§ **Given request**: From the entries below, copy every line where the string "recreates" appears.

§ **Working data**:
▼

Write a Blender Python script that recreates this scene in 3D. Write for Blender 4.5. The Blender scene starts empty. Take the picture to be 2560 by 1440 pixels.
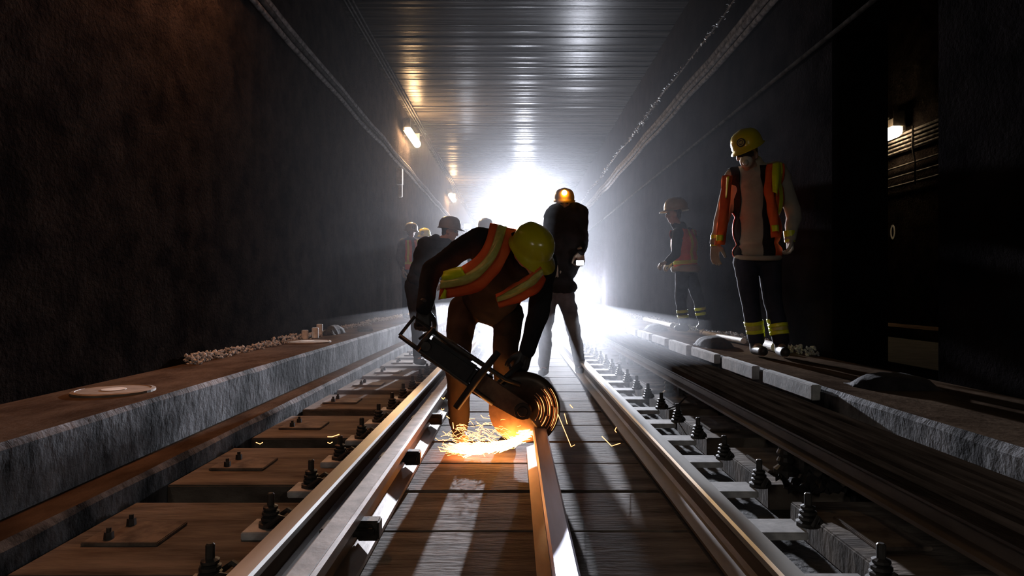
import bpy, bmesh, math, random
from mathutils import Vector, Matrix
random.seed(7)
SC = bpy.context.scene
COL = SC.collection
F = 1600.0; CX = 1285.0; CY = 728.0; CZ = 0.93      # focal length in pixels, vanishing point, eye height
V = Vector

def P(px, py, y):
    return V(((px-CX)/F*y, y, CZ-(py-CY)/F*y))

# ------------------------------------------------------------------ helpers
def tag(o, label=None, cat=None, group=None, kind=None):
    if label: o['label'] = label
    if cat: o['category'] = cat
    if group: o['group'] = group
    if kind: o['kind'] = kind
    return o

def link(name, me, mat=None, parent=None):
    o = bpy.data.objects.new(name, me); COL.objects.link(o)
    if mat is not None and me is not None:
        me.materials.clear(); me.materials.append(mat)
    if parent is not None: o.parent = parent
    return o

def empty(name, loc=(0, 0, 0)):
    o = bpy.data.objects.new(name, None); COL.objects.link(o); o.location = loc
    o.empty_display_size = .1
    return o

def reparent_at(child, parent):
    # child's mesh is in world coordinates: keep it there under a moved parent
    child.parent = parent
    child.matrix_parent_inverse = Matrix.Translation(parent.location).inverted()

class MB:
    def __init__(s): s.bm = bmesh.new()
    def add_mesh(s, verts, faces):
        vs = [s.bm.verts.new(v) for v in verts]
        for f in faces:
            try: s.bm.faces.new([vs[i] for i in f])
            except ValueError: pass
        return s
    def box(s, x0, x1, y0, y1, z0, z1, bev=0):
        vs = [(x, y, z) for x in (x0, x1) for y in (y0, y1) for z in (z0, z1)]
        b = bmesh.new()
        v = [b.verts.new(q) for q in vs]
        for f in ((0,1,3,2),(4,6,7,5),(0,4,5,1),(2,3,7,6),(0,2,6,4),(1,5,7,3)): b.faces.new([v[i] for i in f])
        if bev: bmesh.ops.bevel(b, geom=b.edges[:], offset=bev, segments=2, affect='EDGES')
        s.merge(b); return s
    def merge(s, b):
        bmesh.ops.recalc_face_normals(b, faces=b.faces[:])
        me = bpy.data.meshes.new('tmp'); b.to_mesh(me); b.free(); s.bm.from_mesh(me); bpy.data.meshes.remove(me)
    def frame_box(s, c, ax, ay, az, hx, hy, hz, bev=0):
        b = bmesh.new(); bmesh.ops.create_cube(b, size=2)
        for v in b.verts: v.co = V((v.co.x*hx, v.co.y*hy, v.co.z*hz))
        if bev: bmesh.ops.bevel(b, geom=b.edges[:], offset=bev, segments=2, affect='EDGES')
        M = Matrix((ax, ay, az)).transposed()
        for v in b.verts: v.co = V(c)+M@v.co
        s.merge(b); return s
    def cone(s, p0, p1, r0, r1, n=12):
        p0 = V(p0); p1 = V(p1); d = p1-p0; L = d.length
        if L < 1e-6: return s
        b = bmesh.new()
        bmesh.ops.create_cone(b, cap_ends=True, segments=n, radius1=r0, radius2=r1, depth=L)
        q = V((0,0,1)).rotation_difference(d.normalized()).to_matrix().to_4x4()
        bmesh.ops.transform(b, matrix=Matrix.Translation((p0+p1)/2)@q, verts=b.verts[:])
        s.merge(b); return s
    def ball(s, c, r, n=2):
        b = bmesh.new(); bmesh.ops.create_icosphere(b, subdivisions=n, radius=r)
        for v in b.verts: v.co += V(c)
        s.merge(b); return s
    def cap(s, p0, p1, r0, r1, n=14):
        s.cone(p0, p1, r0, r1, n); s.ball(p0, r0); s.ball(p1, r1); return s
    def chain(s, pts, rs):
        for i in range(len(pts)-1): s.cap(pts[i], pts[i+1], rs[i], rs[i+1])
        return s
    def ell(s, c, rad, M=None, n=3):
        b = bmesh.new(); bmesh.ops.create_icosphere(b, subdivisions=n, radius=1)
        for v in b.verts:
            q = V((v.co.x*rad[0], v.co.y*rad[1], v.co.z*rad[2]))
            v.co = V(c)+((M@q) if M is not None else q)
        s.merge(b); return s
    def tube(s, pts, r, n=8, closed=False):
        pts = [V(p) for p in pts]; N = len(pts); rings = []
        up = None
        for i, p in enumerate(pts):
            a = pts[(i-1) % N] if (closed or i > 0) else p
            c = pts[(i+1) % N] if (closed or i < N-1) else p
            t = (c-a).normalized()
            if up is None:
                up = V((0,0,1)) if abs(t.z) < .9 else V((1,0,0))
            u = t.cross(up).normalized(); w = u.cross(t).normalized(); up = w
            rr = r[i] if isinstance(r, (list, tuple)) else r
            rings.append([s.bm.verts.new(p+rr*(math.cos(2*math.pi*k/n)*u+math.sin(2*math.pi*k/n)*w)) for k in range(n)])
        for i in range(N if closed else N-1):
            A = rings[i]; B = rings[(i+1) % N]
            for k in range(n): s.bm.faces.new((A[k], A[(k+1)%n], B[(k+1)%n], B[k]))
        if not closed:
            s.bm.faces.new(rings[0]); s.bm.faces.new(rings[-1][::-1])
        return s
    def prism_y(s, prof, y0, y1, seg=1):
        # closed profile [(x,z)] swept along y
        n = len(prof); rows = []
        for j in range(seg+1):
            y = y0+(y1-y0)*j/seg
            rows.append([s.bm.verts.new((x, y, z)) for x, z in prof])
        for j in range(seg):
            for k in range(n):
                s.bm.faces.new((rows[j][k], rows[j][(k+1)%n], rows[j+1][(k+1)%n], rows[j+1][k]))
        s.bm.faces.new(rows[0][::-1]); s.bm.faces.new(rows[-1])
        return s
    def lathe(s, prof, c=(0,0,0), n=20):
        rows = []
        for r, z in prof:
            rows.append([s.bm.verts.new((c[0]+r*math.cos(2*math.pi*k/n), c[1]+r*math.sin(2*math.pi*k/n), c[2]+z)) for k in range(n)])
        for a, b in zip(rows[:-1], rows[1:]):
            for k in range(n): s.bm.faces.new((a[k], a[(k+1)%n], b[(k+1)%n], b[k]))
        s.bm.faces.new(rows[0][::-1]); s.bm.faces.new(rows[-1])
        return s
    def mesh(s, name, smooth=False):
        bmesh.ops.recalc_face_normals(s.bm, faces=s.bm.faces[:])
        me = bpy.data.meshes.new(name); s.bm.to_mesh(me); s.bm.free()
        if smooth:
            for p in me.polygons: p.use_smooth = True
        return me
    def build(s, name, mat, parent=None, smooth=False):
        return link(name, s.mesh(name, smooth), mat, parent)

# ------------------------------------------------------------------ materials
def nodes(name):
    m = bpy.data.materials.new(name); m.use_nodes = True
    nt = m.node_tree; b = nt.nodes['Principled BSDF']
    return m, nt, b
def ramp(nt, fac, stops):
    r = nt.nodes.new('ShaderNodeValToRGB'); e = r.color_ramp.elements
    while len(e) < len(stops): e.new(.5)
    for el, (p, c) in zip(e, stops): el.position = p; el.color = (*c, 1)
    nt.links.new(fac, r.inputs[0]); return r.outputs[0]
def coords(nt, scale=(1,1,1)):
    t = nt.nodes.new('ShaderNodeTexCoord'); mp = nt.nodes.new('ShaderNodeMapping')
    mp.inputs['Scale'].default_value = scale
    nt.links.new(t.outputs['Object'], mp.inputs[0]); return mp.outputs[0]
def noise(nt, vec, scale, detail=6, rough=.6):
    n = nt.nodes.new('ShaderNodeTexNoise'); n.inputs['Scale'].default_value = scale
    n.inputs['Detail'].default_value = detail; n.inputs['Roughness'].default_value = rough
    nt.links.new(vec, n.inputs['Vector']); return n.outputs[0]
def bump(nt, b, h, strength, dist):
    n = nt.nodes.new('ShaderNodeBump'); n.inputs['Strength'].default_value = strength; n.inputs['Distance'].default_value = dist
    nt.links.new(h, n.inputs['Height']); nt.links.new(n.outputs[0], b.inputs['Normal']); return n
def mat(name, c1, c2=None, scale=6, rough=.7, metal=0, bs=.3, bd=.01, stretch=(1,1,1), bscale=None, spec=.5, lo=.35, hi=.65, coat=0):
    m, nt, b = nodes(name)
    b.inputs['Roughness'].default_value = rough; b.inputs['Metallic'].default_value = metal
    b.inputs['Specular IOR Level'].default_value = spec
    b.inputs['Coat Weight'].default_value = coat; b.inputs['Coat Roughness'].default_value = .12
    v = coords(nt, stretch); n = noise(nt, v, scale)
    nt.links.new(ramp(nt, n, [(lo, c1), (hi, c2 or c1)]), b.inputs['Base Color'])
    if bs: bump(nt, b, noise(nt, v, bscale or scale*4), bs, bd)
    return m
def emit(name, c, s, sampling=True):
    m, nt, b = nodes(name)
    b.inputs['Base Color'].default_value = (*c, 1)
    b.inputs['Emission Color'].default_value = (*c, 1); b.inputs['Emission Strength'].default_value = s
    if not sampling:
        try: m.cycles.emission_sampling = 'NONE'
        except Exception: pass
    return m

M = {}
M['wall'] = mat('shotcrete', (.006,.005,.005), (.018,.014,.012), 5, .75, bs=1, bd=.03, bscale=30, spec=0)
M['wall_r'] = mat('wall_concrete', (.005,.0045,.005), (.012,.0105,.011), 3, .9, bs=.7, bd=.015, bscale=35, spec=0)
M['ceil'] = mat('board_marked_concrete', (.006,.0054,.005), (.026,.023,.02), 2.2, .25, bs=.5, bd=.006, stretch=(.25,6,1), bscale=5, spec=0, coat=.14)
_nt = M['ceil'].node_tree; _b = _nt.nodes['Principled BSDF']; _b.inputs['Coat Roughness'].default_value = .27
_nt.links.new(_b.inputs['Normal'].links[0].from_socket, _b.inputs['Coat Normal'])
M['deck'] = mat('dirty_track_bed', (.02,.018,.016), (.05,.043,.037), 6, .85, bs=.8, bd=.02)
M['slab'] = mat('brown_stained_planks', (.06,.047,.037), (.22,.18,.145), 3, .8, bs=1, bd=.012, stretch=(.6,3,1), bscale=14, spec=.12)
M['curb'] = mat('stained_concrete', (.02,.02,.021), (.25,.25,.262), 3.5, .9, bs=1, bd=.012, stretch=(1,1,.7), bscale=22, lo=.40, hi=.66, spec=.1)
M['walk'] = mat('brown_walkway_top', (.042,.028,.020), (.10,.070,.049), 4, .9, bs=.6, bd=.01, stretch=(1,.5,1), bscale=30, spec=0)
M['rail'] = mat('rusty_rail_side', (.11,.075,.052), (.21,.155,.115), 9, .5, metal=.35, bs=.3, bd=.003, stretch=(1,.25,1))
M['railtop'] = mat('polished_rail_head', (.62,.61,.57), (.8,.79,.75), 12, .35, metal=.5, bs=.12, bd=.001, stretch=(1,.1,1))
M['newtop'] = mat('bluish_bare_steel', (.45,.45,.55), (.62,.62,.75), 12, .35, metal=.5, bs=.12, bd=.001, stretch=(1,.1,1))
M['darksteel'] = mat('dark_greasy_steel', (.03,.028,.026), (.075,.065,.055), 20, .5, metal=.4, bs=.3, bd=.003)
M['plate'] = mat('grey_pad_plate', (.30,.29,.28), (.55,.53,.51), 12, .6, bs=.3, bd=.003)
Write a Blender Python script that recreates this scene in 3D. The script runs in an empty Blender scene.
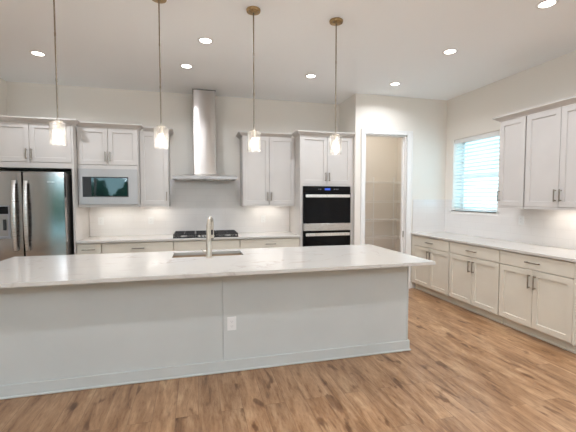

▲

§ **Answer for the task**:
Write a Blender Python script that recreates this scene in 3D. Write for Blender 4.5. The Blender scene starts empty. Take the picture to be 2560 by 1440 pixels.
Write a Blender Python script that recreates this scene in 3D. The script runs in an empty Blender scene.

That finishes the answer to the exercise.